Mariano Antolín Rato
Ya nadie debería atreverse a decir que no está enterado. Las sangrantes barbaridades padecidas por ciertos humanos forman parte de la existencia cotidiana. Y detrás de bastantes de ellas se encuentra una explotación que intenta disfrazarse con una supuesta mejoría de la situación ambiental. En las ciudades de los países desarrollados, por supuesto, donde con frecuencia da la impresión de que se ha suprimido el suministro de aire irrespirable.
Los vehículos eléctricos, por ejemplo, se presentan como un alivio para el envenenamiento progresivo de los habitantes de esas zonas privilegiadas del planeta. Pues aunque sea una fuente de energía producida primariamente por centrales térmicas muy contaminantes, la tracción eléctrica contribuirá a reducir las emisiones de gases que contribuyen al efecto invernadero, una de las principales amenazas de la supervivencia en la Tierra tal y como se ha mantenido hasta hace poco. Sin embargo, voces autorizadas advierten de que la producción de esos vehículos plantea nuevos retos. Y mencionan los graves riesgos medioambientales y humanos que supone la extracción de minerales y el procesamiento de las materias indispensables para que funcionen.
Las baterías que los hacen moverse —avisan— necesitan determinados metales escasos como el litio, el níquel, el grafito o el cobalto, minerales con características muy apreciadas de conductividad y magnetismo. Y resulta que las mayores reservas de litio están en el triángulo que forman Bolivia, Argentina y Chile. También en China, que además es casi el único productor de grafito. De Filipinas, por su parte, procede prácticamente todo el níquel del mundo. Mientras la fuente mayor de cobalto es la República Democrática del Congo, operada, no podía ser menos, por una empresa belga.
A Estados Unidos y la Unión Europea les preocupa semejante falta de diversificación de los proveedores. Pero sobre todo sus miembros más activos en cuestiones ecológicas advierten de que la extracción de esos metales constituye un peligro per se. Y mencionan, entre otros casos, el de Filipinas, donde en 2017 han debido cerrar más de veinte minas debido a una contaminación tan alta que produjo la muerte de varios trabajadores. O que el método para obtener el litio consiste en la trituración de rocas y tratamientos de lagos salados, lo que exige grandes cantidades de energía y de productos químicos con objeto de purificarlos.

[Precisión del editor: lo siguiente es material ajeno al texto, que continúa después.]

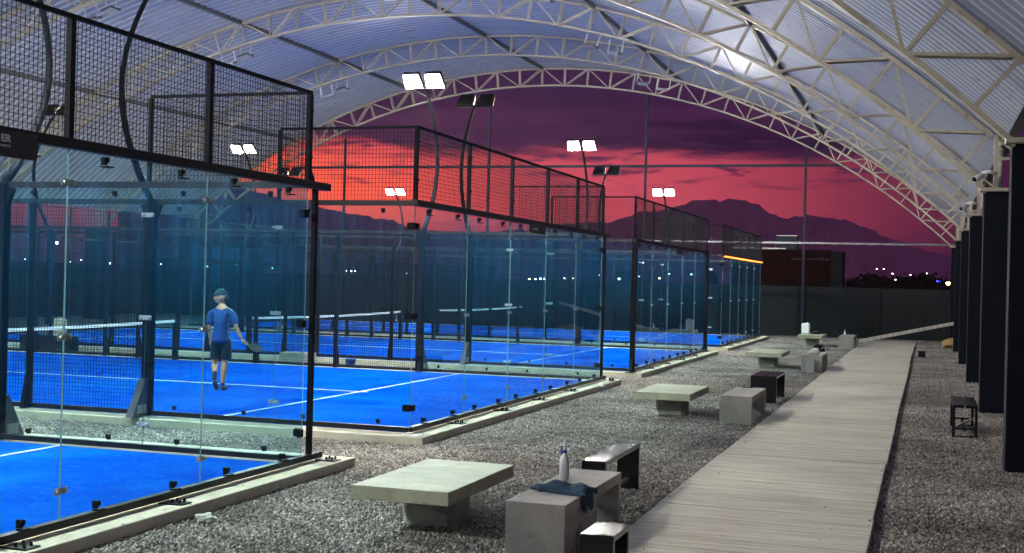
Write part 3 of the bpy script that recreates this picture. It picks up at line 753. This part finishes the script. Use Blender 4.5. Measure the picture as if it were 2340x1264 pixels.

Ampliando la perspectiva, se llega a la guerra global entablada entre la industria de la energía de combustibles fósiles, que son los que aún hacen funcionar mayoritariamente a los vehículos y motores en general, y el sector de las energías renovables. Por mucho que el sol y el viento se vayan imponiendo con grandes dificultades, la distribución de la electricidad obtenida por métodos limpios se realiza a través de los mismos canales controlados todavía por los que producen energías sucias. Y estos son tremendamente poderosos y capaces de cualquier cosa. Incluso podrían, si eso favoreciera sus intereses, interrumpirla como muestra de su inapreciable importancia.
Para ello cuentan con la colaboración de los Gobiernos a sus órdenes que no impedirán que saquen hasta la última gota de petróleo del suelo o de debajo del mar. Aunque previendo que eso llegue a pasar, ya se están preparando para monopolizar otras materias que en el futuro puedan llegar a ser las mercancías más importantes. Un ejemplo es el agua. Informes difundidos recientemente dan cuenta de que hay planes estratégicos de las grandes empresas petrolíferas para pasar de productoras de petróleo a productoras de agua, un elemento que amenaza con escasear. Y uno puede vivir sin petróleo, sin luz incluso, pero es imposible hacerlo sin agua.
Probablemente acierte el profesor Arias Maldonado. En su inquietante y discutible libro titulado Antropoceno: La política en la era humana (Taurus, 2018) plantea la llegada de una nueva época, y encima geológica, resultado de la acción humana sobre la naturaleza. Sus hipótesis, basadas en sólidos razonamientos y estudios científicos rigurosos, apuntan hacia el fracaso de la «lucha contra el cambio climático» (las comillas son suyas). No parece, pues, que quede más alternativa que continuar denunciando a quienes imponen el engaño disfrazado de solución para ricos.